A much simpler version of my Yew calculator re-written in Vue 3
I wrote this as a massive simplification of an equivalent app I recently built with the Yew framework in Rust which is currently in development. The goal was to see just how few lines of code were actually needed to achieve the result with the same level of memory safety, which it seems I achieved. In all, this app is 221 lines long. The Yew app, in comparison, is built from a 311-line Rust file which has to be bundled into wasm and js files which then work together to reproduce the content in the DOM. That's great if you need the deep granular memory management features Rust provides in the course of optimizing performance on a large-scale, speed-sensitive project, but this is basically a pocket calculator.
The big idea I took away from this brief foray into the Vue framework was that just because Rust is beautiful, performant, and safe doesn't mean it's the best choice for everything. That said, I think I derived a lot of benefit in the process of working through the logic from having to follow Rust's mutability and ownership rules. It forced me to consider exactly when and where things would change and wouldn't allow me to proceed until I had worked out a solution that wouldn't result in a memory leak. This resulted in a somewhat more laborious logic design process, but ultimately yielded memory-safe code that I found it quite simple to translate into dynamic JS since I really only had to put all the variables and logical operations in the same scopes in order to ensure that everything updated at the right time.
This got me curious about why there don't seem to be any libraries out there for converting valid Rust code into valid JS. After all, you would be cutting out the Web Assembly middleman through this approach. Of course, as mentionend above, we wouldn't have access to our low-level memory management methods, so this would only be a useful approach for apps that are designed with JS in mind as a compilation target.
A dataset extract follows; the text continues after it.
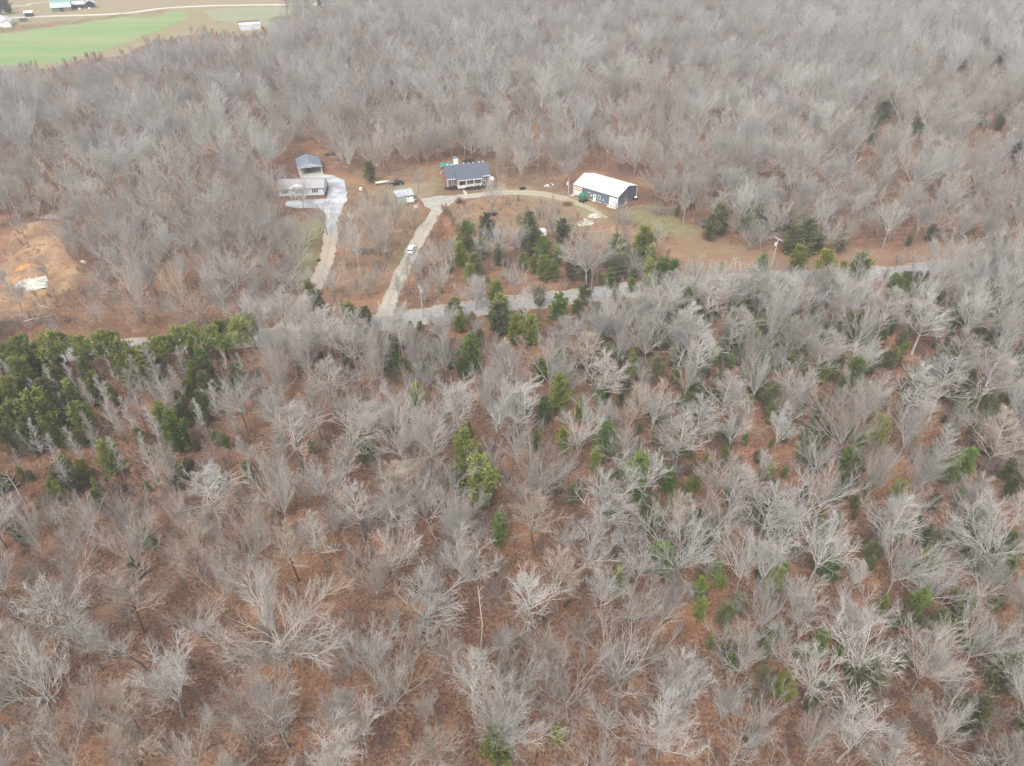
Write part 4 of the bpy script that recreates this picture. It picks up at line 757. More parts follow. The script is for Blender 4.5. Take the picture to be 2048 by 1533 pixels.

The purpose this would serve in my mind would be to develop for the web with the benefit of the Rust compiler's friendly warnings. You're still essentially writing Javascript, but you're writing it with Rust's standards of memory safety. This would be great for any app that has a lot of dynamic, reactive state that needs a lot of logic performed conditional to that state. Rust can make ABSOLUTELY sure that whenever a variable is used, the runtime will know where to find it.
In terms of front ends specifically, a library like that could open up some interesting new possibilities for cross-platforming. The Yew framework, for example, seems to map pretty smoothly onto the Vue syntax (at least for single components). If Vue code can be successfully compiled from Rust code, that means that Rust code can essentially become a cross-platform codebase using frameworks like Ionic to interface with cross-platform runtimes like Capacitor. While you're not going to get that ultra-snappy Rust performance, you will at least get Vue performance, which appears to be fairly impressive overall for a Javascript framework. And you will get memory safety. Something to think about?